Van Baar werd echter vooral een belangrijk gezicht van de club door zijn vele andere functies. Dat werden er gaandeweg steeds meer. ,,Ik was in de eerste plaats wedstrijdsecretaris, maar later was ik ook algemeen bestuurslid. Op een gegeven moment stopte de wasvrouw en ben ik dat erbij gaan doen. Daarna stopte weer iemand anders en nam ik dat over. Ik had na verloop van tijd heel veel petten op en was dertig uur in de week bezig voor de club. We runden de vereniging grotendeels met drie, vier man. Dat ging op een gegeven moment niet meer en daarom hebben voorzitter Paul Gijzen en ik gezegd: we stoppen ermee. Gelukkig kwam er toen een groep van vijf man die het overnam.”

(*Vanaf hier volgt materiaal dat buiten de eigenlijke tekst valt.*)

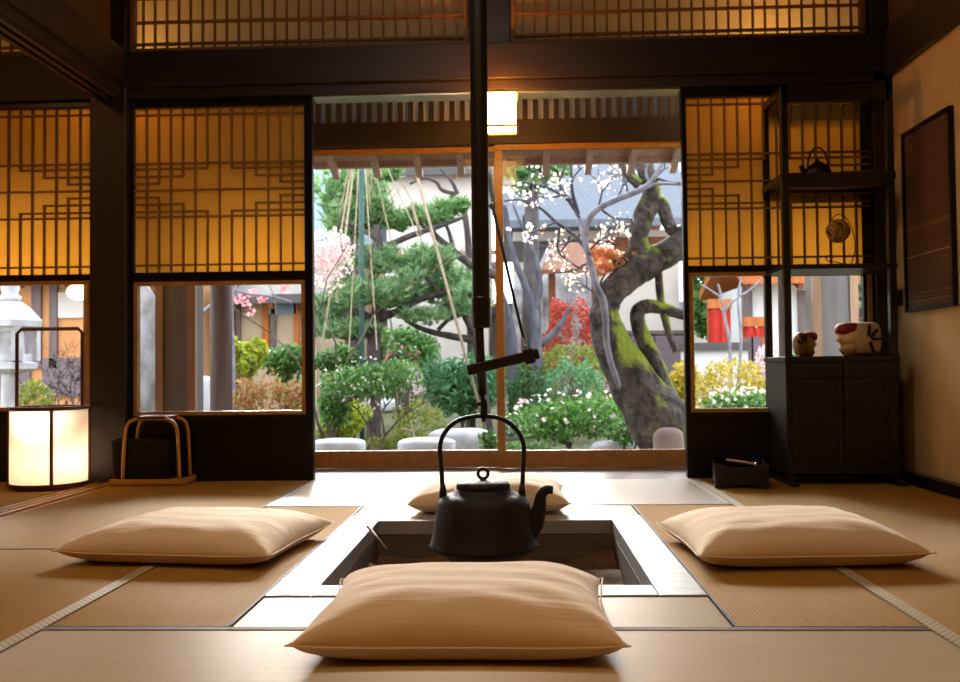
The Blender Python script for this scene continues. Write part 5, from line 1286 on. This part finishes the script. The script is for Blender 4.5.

In het begin van de eeuw kwam AZ naar ’t Lood. Van Baar heeft er goede herinneringen aan. ,,Ik werkte veel samen met Rob Boersma, de wedstrijdsecretaris van AZ. Het was een heel intensieve tijd, want er kwam veel organisatie bij kijken, maar we hadden altijd een heel prettige en constructieve verstandhouding. De komst van AZ betekende ook een groei van Flamingo’s. Voordat die club kwam hadden we problemen om voldoende jeugdteams op de been te krijgen, maar die afdeling leefde helemaal op.”
Breekpunt
Dat gold ook voor de sportieve prestaties. Flamingo’s klom op tot de tweede klasse en stond in 2010 zelfs op de drempel van de eerste klasse, maar verloor het beslissende nacompetitieduel met 7-1 van SVW’27. ,,Als ik nu terugkijk, denk ik dat dat een breekpunt was. Als we de eerste klasse wel hadden gehaald, was het misschien anders gelopen. Ik hoorde achteraf dat er al de nodige onenigheid was in de kleedkamer en toen het dat jaar niet lukte, ging het heel snel achteruit.”
In zak en as
Dat zorgde voor een intensieve tijd, maar dan op een beduidend minder positieve manier. ,,Op een gegeven moment moesten we overal spelers vandaan halen om een team op de been te krijgen; of een keeper een week lang moed in praten, nadat hij weer veel goals tegen had gekregen en in zak en as zat. Als we eenmaal elf man hadden, dan bleek dat voetbal behoorlijk moeilijk was voor sommige jongens. We hebben in het laatste jaar in de vierde klasse kunnen voorkomen dat de stekker er voortijdig uit werd getrokken. We hebben het seizoen netjes afgemaakt.” De 0-20 nederlaag tegen FC Velsenoord in 2015 was niet eens het grootste dieptepunt, stelt Van Baar. Dat werd twee seizoenen daarvoor beleefd. ,,Toen moest ik naar Alkmaarsche Boys toe om te vertellen dat de wedstrijd niet door kon gaan, omdat we niet genoeg spelers hadden. Er waren er een paar gestrand ergens in Amsterdam, meen ik. Ik ben met lood in mijn schoenen naar die club toegegaan, want om zoiets aan een andere club uit Alkmaar te moeten meedelen, is echt heel pijnlijk.”
Liever onthoudt Van Baar de mooie dingen ,,Wat ik het meest koester, is het samenzijn met een team en een wedstrijd spelen. Daarnaast hebben we natuurlijk veel mooie feesten gevierd. Ik ben nog steeds bevriend met jongens die ik uit de jeugd ken, inmiddels allemaal vijftigers en zestigers. We gaan nog elk jaar een weekend op pad. Dan gaan we ergens een voetbalwedstrijd kijken, proeven we cultuur en denken we natuurlijk ook aan de inwendige mens. Prachtig.”